Masculinity, Occupational Change, and Support for the Radical Right

Wednesday, 9 July 2025: 00:45
Location: SJES018 (Faculty of Legal, Economic, and Social Sciences (JES))
Oral Presentation
Anna GUILDEA, Scuola Normale Superiore, Italy
This paper intends to bridge the gap in radical right literature between that which points significant support as emanating from particular occupations, and that which outlines the necessity of gender as an analytical lens in the field. While the former strand of work fails to incorporate gender beyond the use of binary variables in quantitative analyses, the latter shies away from socio-economic analysis. Both strands touch on interrelated aspects of declining 'social status' in explaining support for the radical right. As such, this paper outlines a 'social status framework' at the structural and individual level, considering occupational change as a source of change - integrating a gendered analysis to consider that post-industrial economic change has disproportionately impacted occupations that have historically employed white European men, and that although they remain in positions of hegemonic privilege, in relative terms, they have declined in the status structure.

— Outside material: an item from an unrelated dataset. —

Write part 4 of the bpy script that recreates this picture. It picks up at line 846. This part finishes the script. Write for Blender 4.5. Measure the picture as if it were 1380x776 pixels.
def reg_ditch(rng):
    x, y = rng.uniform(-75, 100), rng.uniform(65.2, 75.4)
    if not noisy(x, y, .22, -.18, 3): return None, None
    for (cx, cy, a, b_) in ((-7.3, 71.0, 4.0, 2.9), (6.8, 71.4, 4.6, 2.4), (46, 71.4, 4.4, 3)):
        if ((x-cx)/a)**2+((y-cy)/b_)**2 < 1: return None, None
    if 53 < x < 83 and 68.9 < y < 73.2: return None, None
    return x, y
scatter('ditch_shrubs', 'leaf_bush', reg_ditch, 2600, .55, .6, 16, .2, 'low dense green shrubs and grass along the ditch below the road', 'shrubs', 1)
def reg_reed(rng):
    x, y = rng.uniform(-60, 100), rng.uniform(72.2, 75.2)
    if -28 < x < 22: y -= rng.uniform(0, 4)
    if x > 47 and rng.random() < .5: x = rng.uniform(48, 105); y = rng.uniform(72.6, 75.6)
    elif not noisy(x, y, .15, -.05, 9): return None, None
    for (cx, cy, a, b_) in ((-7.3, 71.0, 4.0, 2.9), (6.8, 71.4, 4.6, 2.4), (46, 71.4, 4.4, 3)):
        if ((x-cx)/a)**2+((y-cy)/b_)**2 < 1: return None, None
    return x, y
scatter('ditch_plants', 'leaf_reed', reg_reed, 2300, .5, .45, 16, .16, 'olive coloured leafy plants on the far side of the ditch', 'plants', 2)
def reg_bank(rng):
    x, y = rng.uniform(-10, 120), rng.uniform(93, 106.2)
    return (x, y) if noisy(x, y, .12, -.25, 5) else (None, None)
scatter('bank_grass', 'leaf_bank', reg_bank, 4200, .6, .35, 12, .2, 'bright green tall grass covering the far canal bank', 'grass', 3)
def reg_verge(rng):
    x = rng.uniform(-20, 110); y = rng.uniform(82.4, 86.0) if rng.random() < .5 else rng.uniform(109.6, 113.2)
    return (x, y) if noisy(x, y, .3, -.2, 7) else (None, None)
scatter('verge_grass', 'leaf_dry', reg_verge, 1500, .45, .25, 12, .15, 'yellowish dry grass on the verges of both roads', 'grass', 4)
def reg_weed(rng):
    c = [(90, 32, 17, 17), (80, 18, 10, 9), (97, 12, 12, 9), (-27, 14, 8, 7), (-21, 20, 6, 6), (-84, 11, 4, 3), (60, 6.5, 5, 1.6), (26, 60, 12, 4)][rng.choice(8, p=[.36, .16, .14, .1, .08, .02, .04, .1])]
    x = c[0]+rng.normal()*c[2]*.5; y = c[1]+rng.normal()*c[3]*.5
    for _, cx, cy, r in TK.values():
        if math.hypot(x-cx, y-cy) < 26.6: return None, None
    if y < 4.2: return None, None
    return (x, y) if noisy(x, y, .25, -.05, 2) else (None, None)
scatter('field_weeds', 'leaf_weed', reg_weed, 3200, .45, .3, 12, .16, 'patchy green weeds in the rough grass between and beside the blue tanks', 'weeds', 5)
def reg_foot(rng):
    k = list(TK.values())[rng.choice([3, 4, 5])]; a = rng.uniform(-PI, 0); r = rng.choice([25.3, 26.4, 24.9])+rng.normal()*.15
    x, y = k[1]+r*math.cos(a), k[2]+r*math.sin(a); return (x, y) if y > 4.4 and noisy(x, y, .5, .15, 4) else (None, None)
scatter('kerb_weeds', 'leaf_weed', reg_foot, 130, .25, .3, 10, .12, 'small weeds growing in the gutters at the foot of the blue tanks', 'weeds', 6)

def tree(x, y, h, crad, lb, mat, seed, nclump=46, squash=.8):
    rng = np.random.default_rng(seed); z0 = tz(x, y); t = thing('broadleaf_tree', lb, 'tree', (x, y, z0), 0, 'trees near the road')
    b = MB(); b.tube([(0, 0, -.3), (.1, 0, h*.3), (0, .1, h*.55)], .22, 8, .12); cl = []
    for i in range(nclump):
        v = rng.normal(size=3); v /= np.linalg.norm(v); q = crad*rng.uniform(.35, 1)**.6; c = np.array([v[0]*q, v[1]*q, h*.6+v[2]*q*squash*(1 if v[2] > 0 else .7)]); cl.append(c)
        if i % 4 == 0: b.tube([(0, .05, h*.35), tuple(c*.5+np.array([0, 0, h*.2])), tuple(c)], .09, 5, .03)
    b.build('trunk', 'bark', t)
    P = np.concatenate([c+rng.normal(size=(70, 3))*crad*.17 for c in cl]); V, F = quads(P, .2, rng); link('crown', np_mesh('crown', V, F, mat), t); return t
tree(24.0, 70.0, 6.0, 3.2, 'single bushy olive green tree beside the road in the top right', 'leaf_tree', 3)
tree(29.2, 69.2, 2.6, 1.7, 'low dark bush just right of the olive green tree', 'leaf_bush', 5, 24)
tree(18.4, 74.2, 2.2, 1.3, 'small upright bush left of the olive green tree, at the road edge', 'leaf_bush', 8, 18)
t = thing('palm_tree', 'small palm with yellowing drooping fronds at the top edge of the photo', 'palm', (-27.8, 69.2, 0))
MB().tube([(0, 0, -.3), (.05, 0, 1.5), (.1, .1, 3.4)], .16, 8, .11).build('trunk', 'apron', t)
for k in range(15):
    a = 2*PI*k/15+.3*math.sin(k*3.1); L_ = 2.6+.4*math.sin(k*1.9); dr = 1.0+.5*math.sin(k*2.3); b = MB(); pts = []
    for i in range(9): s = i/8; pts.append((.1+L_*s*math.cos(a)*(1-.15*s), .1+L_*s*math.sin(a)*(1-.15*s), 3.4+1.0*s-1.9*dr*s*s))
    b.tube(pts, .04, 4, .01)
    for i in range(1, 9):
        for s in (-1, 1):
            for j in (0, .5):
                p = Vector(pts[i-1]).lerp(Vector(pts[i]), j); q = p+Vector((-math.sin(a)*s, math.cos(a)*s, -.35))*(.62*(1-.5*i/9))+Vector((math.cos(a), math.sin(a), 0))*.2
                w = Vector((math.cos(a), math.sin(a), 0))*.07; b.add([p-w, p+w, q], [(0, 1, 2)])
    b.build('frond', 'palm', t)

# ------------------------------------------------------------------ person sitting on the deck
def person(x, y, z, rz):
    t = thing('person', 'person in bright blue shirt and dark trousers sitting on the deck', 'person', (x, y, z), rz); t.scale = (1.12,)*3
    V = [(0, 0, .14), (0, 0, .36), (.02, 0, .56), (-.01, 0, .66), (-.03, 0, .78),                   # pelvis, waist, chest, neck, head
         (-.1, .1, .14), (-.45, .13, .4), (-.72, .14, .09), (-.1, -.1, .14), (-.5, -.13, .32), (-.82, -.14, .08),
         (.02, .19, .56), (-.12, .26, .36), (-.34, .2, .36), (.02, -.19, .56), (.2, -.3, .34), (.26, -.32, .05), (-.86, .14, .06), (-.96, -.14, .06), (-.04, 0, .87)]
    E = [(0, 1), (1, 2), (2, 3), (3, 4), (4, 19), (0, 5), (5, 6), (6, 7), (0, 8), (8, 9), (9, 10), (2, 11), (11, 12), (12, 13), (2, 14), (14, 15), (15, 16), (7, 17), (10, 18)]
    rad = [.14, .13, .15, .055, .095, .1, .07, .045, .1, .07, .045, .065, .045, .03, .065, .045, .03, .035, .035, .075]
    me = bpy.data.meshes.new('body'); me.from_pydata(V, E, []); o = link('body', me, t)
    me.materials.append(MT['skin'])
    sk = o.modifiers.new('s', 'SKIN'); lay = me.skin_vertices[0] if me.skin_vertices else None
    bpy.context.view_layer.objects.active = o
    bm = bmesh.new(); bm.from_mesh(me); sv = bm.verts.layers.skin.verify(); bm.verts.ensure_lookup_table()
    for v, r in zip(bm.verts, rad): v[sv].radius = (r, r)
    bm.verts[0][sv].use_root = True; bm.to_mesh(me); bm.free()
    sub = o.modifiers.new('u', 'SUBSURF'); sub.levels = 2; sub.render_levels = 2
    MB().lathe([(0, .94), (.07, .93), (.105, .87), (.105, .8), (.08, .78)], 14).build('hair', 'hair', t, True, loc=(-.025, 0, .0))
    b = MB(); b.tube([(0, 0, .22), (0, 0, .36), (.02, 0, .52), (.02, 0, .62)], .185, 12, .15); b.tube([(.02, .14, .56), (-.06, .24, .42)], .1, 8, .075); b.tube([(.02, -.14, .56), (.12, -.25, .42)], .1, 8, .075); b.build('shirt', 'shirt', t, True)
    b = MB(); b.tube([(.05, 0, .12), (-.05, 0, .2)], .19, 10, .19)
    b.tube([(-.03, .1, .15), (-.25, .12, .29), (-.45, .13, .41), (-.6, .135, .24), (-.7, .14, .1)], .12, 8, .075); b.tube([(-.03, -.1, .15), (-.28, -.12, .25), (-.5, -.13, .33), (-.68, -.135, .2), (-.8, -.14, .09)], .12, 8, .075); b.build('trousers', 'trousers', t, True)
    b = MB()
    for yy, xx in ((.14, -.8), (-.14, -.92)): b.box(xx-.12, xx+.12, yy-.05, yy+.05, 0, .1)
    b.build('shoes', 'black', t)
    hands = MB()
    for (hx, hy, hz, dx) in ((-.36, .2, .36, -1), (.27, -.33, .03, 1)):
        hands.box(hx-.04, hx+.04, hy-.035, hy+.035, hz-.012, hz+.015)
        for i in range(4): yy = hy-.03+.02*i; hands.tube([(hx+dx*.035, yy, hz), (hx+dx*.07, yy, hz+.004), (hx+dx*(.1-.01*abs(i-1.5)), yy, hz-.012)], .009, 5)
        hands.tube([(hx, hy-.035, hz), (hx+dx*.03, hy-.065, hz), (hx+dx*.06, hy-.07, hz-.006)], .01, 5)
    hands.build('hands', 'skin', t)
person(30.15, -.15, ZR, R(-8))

At the individual level, I contemplate that, whether changes are occurring ‘objectively’ to ‘male’ forms of work or not, it’s likely that men are more inclined to perceive ‘status threat’ in the first place - and to respond to this threat in politically distinct ways as a form of 'compensatory behaviour'. From here, I consider that it may not necessarily be negative economic change, or even fearing negative economic change that explains masculine support for the radical right - but that that the loss of relative economic status cuts to the core of one of the central tenets of masculine gender identity. This paper will use a Bourdieusian approach to constructing social 'space', which could be considered adjacent to our 'social status structure' in terms of class schema, performing multiple correspondence analysis and predicted probability modelling to investigate gender differentials in status perceptions and political behaviour at the structural and individual levels.